Cay Dee Reynolds sees a lot of unusual things on her daily route as a mail carrier.

She’s seen bear, elk, moose — all kinds of critters in 15 years of doing her rural route on the outskirts of Bigfork. She doesn’t often rescue people.

But that’s what she did when she recently found a 70-year-old woman lying in the road near the woman’s mailbox on Bear Creek. The woman had fallen and broken her ankle and could not walk. “She was just sitting there waving when I found her,” Reynolds said. The woman had tried crawling back to her house, but couldn’t make it.  Reynolds put her coat on the woman, who was nearly hypothermic, and warmed her up.

It’s not often that being late is a good thing for a mail carrier, but on this day, it was. If Reynolds had been earlier on the route, she might not have found the woman, who was alone on a quiet stretch of dirt road. “Thank God, or I would have missed her,” Reynolds said. “She was so cold.” The woman had been on the ground for two hours when Reynolds found her. 

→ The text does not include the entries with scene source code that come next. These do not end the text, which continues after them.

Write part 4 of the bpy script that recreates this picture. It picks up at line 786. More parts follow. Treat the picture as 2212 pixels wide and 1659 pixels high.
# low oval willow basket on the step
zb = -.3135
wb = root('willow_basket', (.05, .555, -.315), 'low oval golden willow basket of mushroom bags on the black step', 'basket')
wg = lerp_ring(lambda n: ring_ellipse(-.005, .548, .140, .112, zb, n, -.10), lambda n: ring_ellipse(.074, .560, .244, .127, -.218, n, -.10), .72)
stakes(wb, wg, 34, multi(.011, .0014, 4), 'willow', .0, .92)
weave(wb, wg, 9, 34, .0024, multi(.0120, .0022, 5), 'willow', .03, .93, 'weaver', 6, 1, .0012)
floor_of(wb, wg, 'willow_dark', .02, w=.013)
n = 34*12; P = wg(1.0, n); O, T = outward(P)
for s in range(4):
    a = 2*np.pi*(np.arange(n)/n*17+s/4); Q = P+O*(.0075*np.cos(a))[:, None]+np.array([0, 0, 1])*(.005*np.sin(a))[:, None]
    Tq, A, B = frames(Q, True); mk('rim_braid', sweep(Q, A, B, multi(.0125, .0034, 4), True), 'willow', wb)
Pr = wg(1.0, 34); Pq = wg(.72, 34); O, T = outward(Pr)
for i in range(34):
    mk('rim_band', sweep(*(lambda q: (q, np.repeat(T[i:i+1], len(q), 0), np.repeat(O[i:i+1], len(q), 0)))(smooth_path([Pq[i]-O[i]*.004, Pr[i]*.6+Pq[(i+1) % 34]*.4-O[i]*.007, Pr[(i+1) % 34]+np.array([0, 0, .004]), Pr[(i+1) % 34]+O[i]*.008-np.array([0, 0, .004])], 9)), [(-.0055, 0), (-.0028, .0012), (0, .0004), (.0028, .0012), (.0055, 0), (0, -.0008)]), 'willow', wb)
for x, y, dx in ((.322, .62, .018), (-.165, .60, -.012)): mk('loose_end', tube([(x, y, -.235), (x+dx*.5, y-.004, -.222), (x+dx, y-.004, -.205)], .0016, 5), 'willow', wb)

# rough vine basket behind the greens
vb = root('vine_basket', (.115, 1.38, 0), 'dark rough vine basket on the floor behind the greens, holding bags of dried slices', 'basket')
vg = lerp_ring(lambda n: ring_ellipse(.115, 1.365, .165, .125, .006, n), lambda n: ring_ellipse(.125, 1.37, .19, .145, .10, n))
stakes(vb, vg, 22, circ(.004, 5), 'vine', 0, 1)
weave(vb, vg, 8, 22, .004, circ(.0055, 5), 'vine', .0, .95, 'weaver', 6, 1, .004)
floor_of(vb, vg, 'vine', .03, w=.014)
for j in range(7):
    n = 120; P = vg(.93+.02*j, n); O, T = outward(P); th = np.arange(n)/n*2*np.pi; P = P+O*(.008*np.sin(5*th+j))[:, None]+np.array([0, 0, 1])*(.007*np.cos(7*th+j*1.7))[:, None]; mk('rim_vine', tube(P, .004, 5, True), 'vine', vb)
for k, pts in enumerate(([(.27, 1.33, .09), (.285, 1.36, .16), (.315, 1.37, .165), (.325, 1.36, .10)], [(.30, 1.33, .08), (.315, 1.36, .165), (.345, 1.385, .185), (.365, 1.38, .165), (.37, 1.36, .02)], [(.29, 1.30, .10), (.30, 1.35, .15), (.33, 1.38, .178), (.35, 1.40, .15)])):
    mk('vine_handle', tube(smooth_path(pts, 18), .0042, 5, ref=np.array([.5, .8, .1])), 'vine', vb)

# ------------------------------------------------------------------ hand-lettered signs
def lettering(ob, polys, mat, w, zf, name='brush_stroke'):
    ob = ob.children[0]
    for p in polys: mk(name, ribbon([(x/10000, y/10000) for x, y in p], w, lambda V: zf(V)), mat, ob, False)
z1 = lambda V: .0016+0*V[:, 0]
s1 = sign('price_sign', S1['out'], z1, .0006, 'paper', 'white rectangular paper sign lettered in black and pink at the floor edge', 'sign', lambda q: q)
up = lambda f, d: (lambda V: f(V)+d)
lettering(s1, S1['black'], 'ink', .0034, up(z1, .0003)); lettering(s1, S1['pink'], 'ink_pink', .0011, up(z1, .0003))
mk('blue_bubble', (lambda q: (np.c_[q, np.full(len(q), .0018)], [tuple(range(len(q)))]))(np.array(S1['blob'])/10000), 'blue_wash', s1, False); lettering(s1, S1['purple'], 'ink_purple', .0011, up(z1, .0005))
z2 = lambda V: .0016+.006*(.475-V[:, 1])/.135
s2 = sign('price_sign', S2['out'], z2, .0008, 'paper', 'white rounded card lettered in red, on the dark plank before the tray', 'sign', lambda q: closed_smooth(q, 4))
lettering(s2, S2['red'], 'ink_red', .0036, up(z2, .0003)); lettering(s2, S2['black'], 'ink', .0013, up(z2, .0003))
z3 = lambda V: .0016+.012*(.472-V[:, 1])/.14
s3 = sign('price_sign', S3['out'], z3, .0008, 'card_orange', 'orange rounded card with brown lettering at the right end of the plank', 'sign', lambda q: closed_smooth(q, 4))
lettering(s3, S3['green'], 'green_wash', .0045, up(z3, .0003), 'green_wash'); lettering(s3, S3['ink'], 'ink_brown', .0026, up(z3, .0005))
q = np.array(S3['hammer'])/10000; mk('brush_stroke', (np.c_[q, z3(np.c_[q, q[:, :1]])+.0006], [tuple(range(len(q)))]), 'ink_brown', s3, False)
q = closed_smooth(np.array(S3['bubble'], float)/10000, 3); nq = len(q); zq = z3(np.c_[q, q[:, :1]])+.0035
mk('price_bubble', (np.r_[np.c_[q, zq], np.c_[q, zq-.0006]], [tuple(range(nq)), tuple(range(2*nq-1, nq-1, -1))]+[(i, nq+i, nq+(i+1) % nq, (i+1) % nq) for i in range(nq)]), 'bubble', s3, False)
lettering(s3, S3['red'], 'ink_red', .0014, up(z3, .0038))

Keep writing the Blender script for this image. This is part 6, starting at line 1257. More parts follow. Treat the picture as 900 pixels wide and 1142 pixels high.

“You never know what you’re going to see,” she added. “But I didn’t expect to see a little old lady lying on the ground with her dog.”

For people who live in remote, rural areas, mail carriers are sometimes peoples’ only human link to the outside world. Mail had begun to stack up in one man’s mailbox, and it was Reynolds who alerted authorities. They found the man deceased. “I get to know their routines,” she said.

Most mailboxes in rural Bigfork are away from peoples’ homes. Reynolds said if this woman had had her phone, she could have called emergency personnel. “People need to take their phones with them when they go to the mailbox,” Reynolds said.